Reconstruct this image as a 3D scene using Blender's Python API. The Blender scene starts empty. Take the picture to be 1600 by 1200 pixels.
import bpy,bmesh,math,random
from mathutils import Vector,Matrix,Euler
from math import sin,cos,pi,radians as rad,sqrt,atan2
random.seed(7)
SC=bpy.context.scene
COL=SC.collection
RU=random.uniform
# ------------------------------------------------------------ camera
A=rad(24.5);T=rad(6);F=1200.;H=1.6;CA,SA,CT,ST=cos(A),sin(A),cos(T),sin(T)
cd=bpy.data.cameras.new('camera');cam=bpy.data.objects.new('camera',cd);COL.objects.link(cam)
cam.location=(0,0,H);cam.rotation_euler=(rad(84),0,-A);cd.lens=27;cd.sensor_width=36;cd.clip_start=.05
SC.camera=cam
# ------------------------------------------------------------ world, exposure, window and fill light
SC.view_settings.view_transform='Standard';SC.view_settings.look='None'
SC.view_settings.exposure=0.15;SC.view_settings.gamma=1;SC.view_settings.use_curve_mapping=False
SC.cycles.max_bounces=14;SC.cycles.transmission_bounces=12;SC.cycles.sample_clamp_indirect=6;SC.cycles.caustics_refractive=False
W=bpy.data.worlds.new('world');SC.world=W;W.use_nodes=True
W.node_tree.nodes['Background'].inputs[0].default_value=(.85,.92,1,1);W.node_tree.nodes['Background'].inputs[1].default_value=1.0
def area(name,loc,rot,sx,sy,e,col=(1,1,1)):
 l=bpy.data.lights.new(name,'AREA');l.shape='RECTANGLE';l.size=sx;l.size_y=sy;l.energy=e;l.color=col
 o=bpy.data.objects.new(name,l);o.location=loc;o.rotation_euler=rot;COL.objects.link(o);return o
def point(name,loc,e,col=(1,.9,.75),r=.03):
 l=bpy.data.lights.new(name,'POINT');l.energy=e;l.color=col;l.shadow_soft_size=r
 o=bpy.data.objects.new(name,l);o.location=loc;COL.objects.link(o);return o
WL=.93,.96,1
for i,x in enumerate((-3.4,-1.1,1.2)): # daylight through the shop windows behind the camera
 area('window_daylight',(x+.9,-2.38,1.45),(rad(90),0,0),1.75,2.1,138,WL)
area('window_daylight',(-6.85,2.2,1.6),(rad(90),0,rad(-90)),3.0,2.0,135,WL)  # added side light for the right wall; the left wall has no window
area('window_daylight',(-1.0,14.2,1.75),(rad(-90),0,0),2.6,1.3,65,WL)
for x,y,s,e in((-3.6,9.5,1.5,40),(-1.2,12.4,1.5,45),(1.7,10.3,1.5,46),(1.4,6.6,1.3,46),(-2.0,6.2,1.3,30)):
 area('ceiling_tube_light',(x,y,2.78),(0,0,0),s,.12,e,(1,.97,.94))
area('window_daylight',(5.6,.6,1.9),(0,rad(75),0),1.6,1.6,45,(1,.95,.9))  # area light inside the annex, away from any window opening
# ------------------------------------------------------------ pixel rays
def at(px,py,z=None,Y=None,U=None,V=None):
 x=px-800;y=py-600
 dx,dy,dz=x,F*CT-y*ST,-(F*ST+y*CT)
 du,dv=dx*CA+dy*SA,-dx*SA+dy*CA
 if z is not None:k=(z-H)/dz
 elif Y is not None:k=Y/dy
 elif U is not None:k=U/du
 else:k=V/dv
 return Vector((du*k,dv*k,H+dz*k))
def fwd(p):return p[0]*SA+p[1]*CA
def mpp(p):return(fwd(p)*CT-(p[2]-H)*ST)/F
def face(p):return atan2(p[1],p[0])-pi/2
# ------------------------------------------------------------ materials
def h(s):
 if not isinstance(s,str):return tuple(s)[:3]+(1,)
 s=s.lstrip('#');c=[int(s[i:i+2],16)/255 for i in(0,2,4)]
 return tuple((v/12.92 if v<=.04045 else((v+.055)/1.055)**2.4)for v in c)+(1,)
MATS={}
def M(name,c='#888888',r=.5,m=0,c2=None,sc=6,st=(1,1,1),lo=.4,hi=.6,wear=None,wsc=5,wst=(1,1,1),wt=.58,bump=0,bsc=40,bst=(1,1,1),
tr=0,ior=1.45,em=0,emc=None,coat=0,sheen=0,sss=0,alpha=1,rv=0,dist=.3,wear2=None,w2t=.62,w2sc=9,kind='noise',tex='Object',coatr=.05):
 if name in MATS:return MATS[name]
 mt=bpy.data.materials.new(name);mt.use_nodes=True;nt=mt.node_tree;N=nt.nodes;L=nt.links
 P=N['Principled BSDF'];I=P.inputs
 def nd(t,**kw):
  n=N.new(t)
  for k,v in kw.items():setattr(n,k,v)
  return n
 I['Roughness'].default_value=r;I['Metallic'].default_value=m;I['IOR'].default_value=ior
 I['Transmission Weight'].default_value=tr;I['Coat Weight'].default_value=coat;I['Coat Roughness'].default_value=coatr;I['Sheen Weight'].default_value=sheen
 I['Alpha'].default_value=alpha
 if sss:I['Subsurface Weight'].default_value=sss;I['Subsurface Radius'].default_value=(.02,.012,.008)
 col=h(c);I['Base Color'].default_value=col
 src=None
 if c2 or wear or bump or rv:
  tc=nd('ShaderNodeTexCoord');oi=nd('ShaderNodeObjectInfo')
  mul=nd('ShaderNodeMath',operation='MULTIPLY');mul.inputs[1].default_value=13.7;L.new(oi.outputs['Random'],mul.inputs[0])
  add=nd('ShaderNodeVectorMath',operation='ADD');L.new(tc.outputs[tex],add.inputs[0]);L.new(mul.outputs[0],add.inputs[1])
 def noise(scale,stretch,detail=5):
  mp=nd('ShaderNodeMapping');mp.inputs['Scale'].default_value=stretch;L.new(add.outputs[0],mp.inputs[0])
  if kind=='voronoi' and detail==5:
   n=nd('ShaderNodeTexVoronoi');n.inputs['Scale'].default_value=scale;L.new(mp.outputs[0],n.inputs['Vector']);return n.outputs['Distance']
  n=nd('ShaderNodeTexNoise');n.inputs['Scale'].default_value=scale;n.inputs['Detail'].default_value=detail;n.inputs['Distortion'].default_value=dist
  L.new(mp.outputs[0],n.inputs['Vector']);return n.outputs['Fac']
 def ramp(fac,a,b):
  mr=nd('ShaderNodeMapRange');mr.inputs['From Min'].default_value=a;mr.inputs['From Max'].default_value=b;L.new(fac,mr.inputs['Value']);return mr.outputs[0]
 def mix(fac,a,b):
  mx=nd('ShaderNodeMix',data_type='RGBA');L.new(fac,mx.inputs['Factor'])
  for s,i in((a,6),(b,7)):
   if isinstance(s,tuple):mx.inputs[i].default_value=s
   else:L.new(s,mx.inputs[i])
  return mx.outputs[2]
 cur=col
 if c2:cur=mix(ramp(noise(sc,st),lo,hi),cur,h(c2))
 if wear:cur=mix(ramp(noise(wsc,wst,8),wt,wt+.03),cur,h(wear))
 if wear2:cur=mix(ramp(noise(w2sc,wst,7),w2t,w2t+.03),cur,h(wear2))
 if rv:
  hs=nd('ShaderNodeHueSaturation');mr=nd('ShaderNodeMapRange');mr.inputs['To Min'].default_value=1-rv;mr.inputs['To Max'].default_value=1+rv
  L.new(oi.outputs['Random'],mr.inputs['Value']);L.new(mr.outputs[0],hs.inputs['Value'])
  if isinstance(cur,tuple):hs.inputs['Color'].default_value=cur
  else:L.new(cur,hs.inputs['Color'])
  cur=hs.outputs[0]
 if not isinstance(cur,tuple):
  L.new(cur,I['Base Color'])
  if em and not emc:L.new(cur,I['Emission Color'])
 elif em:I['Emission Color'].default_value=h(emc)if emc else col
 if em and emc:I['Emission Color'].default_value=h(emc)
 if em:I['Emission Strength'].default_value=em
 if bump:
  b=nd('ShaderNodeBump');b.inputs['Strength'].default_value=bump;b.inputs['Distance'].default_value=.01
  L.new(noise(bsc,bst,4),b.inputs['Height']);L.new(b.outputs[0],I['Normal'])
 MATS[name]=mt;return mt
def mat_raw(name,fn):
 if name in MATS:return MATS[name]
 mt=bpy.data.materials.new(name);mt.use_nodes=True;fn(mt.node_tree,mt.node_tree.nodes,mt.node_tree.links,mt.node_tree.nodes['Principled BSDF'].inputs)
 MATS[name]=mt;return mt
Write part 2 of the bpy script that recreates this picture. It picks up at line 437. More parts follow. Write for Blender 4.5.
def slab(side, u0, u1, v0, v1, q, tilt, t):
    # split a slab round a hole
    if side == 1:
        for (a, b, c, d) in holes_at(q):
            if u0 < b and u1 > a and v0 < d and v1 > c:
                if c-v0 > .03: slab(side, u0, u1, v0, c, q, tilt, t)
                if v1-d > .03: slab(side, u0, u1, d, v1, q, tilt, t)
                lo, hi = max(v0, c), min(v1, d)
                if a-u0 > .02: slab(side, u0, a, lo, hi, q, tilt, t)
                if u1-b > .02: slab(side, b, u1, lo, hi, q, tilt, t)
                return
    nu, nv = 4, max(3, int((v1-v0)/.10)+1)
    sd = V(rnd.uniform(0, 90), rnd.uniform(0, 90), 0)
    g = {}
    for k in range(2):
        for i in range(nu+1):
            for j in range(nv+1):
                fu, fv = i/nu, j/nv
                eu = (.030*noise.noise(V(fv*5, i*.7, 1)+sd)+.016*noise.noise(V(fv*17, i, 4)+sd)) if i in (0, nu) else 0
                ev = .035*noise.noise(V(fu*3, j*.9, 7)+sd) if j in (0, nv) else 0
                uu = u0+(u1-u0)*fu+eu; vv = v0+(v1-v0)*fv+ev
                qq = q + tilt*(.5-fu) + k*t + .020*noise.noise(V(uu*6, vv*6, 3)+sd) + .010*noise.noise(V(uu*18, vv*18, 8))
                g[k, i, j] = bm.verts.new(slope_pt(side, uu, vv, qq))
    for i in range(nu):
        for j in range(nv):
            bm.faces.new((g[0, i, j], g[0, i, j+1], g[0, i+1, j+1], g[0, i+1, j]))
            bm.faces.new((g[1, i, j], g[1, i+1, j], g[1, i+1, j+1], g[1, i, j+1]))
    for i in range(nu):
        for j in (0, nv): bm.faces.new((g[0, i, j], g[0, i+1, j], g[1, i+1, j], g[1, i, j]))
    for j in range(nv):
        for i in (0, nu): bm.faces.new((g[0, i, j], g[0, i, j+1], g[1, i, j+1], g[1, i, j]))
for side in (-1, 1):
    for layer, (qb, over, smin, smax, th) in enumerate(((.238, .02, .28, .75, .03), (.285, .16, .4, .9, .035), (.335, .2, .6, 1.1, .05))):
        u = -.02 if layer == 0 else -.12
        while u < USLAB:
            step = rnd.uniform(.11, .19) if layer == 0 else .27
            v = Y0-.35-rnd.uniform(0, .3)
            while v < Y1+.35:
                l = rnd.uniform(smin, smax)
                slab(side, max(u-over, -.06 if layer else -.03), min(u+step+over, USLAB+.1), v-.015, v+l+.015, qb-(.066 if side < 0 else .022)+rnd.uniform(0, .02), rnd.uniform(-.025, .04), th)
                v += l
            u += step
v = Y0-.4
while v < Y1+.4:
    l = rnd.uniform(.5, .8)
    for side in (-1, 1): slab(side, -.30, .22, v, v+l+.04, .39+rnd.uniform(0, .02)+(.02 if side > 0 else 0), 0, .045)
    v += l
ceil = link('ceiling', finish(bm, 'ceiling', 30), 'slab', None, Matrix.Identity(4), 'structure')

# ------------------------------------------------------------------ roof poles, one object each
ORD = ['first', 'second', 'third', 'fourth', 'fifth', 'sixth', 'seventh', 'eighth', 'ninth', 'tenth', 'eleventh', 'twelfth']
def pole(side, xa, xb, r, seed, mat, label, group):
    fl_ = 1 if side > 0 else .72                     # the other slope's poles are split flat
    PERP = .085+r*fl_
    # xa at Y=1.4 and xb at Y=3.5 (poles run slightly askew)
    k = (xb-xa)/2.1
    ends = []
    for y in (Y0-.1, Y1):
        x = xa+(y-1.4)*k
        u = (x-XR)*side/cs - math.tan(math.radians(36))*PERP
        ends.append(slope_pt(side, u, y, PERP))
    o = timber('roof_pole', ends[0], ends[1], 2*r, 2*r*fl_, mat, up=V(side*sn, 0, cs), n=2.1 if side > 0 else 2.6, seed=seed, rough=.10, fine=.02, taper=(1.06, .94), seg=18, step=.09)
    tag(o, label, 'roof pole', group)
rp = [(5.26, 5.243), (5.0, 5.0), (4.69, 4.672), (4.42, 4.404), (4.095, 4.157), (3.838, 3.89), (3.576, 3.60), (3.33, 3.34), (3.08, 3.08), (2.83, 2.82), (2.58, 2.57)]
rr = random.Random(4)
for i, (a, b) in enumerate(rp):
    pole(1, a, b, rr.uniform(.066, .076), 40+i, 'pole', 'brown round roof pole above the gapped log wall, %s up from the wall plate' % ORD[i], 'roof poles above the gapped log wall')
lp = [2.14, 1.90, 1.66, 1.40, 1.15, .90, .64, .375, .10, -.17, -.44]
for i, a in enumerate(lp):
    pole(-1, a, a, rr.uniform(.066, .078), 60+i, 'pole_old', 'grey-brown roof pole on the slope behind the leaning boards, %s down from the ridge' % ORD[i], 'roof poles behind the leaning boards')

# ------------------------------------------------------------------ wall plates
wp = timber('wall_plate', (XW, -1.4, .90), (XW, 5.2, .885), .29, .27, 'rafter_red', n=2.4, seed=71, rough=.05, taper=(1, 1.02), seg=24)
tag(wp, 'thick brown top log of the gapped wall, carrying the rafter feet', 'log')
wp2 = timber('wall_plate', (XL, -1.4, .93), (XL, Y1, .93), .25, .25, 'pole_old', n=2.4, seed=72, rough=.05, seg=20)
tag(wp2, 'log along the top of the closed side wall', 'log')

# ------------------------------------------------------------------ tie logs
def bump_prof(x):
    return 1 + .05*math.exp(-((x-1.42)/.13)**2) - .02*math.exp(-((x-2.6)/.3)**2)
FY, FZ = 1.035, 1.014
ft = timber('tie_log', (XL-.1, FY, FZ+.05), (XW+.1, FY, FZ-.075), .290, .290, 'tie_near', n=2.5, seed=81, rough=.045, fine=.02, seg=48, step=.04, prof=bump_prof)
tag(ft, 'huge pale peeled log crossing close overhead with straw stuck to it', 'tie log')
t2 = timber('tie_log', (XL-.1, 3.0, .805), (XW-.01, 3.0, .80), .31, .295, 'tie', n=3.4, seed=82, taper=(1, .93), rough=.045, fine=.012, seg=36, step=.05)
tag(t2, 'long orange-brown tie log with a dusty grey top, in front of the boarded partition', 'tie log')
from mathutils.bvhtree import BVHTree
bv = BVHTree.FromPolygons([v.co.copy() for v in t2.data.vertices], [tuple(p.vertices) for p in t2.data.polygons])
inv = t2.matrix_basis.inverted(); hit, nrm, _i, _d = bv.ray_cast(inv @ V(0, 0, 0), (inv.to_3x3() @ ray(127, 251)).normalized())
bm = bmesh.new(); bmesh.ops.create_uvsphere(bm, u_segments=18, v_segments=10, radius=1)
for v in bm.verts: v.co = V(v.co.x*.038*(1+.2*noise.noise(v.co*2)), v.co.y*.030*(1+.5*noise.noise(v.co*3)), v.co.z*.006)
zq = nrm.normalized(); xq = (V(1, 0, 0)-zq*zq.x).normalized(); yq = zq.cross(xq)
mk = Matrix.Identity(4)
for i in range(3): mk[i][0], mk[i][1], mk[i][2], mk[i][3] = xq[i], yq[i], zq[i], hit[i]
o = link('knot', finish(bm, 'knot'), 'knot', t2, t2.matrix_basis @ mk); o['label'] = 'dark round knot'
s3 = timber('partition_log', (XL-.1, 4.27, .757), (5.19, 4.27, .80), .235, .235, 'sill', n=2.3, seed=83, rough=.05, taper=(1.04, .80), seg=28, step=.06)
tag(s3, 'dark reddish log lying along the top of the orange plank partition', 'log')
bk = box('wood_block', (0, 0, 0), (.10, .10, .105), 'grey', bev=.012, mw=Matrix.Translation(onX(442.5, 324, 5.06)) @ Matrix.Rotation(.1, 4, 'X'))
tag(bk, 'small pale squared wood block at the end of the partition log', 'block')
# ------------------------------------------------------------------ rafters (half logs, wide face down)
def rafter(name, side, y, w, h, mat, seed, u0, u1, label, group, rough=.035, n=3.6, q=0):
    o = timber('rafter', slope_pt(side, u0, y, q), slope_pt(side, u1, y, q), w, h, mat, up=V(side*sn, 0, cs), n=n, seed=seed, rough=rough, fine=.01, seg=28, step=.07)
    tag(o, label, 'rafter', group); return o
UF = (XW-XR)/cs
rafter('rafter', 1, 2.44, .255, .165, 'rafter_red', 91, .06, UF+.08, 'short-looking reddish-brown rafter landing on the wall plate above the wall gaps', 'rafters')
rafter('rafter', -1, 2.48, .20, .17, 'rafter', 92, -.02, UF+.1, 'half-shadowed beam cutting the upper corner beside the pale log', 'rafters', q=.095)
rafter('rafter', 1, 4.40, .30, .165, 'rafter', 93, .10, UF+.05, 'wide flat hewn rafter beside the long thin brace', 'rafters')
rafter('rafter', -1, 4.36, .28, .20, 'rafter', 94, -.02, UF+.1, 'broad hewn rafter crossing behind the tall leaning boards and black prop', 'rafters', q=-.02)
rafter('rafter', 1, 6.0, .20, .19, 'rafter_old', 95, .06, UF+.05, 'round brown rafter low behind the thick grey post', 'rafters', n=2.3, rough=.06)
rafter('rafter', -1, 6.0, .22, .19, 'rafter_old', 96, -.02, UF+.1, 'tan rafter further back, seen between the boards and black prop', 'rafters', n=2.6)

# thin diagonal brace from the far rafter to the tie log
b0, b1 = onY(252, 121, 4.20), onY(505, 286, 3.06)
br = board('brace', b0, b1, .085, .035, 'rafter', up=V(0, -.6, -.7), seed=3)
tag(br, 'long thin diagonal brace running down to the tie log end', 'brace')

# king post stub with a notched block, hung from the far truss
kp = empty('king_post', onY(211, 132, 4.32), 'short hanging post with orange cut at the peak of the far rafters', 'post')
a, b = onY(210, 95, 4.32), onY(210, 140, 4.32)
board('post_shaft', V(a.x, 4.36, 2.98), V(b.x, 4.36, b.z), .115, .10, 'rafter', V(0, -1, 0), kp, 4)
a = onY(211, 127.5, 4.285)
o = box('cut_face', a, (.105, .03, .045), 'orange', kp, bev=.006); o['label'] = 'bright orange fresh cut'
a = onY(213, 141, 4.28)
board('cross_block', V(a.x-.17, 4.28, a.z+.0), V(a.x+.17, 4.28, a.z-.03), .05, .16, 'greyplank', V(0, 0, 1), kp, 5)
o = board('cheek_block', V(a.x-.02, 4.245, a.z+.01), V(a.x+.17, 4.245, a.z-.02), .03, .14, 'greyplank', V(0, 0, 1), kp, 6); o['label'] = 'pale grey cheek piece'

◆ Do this
Copy out each line that contains the word "picture".

◆ Final result
Reconstruct this image as a 3D scene using Blender's Python API. The Blender scene starts empty. Take the picture to be 1600 by 1200 pixels.
Write part 2 of the bpy script that recreates this picture. It picks up at line 437. More parts follow. Write for Blender 4.5.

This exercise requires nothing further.